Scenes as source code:

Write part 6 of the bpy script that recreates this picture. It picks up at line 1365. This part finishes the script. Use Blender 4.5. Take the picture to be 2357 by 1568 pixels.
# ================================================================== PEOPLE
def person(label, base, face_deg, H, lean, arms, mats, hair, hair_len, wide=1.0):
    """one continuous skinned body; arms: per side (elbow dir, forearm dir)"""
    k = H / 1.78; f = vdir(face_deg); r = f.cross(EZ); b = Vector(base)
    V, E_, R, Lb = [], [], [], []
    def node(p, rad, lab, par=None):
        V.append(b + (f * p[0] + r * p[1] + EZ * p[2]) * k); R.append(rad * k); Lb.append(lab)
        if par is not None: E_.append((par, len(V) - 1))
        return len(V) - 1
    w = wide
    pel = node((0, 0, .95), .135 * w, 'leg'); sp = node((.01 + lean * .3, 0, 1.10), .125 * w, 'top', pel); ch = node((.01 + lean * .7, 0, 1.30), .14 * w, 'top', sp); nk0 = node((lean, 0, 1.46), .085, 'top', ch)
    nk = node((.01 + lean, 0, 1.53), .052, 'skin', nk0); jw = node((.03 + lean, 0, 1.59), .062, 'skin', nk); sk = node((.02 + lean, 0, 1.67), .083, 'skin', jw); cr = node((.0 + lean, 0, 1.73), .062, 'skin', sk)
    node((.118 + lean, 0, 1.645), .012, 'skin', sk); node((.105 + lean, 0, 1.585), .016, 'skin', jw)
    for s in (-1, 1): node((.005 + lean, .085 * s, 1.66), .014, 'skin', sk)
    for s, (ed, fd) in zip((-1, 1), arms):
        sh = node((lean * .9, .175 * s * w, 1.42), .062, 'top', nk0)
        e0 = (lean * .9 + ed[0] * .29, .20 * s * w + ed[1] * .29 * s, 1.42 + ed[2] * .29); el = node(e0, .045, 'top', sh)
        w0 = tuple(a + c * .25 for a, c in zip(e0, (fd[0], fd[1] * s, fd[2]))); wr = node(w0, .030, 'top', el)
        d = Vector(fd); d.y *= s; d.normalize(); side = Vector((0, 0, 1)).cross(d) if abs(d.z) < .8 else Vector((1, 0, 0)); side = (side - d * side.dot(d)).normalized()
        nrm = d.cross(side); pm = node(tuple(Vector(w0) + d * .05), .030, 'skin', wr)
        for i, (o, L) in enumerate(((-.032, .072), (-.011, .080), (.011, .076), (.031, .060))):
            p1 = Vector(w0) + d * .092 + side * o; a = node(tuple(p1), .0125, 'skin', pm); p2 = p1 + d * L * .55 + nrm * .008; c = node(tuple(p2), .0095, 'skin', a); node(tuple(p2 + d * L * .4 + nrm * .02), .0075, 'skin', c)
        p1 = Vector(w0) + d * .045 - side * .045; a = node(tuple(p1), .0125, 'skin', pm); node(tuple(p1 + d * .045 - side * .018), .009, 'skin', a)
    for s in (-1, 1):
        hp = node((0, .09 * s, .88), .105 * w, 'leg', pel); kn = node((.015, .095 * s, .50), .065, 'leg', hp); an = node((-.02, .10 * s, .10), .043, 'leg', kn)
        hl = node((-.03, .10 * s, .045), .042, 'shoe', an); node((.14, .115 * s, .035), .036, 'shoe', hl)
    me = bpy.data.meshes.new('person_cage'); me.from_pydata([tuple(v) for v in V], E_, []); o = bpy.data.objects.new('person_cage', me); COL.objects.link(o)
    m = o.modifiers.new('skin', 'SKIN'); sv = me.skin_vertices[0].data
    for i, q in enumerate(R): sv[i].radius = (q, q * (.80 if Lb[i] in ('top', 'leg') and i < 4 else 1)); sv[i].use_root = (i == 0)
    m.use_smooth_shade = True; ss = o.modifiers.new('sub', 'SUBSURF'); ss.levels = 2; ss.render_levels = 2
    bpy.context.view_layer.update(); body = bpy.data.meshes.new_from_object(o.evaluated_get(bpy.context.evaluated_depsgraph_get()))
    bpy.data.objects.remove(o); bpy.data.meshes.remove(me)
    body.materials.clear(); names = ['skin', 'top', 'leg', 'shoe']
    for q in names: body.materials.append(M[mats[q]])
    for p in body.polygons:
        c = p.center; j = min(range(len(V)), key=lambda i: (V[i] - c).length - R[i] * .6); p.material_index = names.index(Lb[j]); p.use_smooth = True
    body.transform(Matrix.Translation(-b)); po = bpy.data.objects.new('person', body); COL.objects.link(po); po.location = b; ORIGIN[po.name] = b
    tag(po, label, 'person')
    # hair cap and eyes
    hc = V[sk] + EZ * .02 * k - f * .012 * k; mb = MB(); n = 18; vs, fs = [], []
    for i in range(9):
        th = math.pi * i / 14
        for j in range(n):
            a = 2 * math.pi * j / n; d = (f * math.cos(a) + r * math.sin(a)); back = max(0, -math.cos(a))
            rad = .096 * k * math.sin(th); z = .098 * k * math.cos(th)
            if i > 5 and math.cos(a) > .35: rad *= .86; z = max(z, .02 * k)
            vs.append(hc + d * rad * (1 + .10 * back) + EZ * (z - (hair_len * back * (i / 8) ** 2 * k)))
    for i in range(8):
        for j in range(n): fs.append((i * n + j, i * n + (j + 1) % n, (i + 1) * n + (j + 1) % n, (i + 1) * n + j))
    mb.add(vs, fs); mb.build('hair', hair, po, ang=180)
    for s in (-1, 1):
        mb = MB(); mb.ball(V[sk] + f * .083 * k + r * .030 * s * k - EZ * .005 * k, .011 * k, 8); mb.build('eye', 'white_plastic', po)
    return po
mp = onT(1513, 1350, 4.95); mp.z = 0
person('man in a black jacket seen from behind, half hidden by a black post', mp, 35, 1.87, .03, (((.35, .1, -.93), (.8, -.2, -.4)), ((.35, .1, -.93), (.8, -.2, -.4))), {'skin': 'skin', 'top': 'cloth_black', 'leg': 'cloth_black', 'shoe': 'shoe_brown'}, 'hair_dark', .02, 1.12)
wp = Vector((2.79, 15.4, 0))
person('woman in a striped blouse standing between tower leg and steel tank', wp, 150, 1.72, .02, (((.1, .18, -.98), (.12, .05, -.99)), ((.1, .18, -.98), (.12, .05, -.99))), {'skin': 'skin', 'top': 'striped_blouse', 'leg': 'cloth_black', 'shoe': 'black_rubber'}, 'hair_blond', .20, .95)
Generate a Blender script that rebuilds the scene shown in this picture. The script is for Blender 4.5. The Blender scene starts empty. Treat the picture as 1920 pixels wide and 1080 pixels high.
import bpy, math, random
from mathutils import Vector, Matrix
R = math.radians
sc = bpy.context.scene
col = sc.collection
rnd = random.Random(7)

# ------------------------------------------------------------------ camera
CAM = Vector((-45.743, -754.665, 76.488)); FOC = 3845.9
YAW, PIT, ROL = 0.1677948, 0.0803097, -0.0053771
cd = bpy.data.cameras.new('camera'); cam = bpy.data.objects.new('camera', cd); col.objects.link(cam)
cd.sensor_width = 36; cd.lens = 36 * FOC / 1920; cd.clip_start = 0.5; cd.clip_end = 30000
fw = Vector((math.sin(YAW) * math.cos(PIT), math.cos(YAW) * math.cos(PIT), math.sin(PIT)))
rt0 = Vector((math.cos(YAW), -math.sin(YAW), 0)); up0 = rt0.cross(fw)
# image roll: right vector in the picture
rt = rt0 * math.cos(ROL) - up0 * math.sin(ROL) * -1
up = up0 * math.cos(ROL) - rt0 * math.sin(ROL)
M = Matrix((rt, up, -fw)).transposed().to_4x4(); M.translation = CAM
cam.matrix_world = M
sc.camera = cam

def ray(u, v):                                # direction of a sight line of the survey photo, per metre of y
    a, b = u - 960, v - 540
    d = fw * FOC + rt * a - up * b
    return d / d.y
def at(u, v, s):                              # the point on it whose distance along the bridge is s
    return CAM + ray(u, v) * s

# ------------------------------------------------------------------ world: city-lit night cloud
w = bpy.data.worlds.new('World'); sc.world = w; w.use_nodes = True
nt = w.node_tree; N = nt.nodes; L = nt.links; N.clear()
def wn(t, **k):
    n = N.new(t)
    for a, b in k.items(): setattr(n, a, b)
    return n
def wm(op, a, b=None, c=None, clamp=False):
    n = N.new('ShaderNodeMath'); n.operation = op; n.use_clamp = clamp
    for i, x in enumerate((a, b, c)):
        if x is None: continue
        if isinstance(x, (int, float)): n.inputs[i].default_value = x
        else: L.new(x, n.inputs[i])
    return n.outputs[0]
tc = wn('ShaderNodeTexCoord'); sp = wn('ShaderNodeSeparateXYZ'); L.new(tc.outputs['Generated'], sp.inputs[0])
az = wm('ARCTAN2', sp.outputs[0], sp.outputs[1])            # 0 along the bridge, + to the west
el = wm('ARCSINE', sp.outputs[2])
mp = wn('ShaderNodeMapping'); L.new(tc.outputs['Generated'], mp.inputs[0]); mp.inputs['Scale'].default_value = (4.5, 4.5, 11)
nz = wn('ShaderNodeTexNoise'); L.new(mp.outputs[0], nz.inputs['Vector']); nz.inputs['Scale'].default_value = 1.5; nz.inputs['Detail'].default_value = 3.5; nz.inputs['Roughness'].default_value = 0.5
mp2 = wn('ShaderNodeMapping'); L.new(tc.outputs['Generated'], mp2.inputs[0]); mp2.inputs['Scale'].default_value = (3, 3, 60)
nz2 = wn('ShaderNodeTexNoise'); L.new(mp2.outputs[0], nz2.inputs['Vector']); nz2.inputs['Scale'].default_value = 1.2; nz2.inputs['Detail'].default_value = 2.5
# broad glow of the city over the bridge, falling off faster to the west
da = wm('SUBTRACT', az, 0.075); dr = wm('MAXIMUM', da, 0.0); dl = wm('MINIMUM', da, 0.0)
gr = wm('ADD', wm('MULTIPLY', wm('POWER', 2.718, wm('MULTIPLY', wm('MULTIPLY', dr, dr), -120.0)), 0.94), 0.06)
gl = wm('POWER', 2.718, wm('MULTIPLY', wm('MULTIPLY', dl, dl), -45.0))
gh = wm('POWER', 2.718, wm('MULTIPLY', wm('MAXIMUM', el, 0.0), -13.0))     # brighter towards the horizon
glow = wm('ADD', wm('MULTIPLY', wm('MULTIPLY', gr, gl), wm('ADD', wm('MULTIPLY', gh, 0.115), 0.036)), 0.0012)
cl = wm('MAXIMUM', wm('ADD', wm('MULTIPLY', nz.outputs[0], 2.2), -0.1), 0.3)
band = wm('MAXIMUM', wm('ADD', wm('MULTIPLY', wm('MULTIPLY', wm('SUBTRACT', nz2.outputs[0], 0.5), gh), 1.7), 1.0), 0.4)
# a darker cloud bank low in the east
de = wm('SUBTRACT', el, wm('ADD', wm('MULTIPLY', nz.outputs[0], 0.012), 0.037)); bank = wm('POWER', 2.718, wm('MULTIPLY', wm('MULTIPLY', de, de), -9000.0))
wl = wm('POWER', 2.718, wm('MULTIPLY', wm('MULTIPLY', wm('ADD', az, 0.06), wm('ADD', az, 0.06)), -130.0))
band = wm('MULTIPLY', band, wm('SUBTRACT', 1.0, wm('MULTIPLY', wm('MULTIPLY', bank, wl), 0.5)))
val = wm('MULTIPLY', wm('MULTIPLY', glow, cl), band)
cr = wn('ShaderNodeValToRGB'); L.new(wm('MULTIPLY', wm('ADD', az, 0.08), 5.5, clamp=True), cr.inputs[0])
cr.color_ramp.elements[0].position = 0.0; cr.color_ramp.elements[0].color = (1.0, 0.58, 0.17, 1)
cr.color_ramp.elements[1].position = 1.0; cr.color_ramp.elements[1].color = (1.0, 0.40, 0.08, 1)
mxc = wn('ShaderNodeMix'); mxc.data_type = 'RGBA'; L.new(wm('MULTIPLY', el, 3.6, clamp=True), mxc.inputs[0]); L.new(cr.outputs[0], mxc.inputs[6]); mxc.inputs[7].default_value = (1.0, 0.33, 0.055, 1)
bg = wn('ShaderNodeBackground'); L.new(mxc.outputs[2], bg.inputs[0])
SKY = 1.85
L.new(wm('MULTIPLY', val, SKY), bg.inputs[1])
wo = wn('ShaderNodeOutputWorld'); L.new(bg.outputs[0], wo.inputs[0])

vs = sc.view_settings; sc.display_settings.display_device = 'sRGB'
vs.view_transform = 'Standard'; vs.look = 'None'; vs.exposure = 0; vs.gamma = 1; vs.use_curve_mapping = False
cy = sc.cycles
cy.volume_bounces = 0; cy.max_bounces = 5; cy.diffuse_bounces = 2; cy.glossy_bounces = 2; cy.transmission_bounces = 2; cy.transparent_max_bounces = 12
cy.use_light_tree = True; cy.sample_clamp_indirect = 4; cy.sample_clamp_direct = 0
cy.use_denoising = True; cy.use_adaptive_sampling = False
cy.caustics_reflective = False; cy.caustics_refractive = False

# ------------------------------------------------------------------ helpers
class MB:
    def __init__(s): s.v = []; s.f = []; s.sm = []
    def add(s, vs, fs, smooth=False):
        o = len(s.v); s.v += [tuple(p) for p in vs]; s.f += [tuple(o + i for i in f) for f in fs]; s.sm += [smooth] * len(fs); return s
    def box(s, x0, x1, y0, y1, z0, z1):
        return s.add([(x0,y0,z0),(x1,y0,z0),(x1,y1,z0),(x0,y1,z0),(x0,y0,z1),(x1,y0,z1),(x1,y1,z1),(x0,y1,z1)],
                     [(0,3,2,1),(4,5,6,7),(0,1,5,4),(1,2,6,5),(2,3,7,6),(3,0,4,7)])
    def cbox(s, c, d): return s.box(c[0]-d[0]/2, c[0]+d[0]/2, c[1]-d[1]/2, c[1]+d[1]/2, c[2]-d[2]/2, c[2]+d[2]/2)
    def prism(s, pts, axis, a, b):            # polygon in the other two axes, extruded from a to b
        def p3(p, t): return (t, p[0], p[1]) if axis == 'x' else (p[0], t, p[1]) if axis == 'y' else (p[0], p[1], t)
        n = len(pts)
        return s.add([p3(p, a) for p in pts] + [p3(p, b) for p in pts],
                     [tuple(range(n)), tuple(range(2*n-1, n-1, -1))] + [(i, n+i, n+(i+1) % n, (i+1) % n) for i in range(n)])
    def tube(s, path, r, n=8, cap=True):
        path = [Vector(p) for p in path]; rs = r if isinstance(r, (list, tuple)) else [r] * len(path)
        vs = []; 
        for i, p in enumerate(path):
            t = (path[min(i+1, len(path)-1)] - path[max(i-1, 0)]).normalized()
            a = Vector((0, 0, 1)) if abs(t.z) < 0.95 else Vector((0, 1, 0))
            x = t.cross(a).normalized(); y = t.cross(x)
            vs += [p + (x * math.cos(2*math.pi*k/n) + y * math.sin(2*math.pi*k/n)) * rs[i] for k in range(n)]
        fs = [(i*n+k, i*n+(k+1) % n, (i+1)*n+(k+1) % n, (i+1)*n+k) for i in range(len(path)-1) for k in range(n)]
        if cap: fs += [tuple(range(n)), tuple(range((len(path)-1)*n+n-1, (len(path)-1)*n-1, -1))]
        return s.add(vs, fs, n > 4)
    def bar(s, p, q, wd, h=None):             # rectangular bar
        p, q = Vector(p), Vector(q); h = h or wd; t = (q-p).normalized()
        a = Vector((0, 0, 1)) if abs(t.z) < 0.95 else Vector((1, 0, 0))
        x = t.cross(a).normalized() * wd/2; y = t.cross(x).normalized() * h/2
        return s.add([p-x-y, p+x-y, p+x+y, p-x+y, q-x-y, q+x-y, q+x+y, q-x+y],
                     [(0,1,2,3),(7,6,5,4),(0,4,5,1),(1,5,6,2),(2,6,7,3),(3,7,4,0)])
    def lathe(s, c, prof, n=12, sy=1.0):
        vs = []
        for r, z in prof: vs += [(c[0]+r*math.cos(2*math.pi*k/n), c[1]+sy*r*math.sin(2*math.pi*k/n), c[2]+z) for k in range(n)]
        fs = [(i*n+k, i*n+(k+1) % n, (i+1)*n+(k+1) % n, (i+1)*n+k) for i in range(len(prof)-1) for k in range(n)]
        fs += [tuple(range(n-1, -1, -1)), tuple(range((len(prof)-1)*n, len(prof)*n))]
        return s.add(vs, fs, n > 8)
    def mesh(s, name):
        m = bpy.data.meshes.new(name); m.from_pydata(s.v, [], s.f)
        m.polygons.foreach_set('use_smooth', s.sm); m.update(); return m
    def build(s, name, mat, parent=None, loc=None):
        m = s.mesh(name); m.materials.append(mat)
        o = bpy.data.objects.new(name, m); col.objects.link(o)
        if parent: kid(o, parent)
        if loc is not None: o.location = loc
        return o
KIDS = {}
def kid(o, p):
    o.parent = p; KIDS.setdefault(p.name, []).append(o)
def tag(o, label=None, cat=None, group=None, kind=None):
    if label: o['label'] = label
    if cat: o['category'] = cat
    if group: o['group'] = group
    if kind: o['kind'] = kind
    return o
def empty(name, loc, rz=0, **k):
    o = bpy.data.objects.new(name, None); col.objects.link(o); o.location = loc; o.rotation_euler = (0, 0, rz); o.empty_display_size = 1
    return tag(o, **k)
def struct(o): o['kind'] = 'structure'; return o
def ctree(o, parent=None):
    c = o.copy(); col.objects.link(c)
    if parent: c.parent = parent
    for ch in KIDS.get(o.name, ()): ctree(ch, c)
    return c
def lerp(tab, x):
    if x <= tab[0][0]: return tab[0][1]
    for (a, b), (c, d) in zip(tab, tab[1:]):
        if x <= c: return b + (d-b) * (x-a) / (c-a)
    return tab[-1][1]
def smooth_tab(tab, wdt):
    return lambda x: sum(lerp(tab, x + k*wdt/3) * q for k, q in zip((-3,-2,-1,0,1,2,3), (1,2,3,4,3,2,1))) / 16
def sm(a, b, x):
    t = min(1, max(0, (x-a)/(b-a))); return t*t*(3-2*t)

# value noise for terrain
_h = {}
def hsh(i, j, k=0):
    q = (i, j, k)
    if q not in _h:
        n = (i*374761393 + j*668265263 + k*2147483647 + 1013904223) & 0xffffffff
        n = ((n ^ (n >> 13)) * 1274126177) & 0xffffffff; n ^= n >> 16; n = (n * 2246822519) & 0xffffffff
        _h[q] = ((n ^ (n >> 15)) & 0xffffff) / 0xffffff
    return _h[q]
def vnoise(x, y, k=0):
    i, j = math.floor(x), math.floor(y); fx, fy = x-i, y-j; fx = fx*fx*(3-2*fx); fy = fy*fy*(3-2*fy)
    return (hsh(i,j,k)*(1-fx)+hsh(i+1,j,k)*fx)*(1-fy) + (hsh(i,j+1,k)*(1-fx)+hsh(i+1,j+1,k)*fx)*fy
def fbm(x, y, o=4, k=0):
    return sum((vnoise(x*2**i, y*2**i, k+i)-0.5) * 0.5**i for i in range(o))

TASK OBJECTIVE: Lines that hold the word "script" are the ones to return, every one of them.

SOLVED PROBLEM:
Write part 6 of the bpy script that recreates this picture. It picks up at line 1365. This part finishes the script. Use Blender 4.5. Take the picture to be 2357 by 1568 pixels.
Generate a Blender script that rebuilds the scene shown in this picture. The script is for Blender 4.5. The Blender scene starts empty. Treat the picture as 1920 pixels wide and 1080 pixels high.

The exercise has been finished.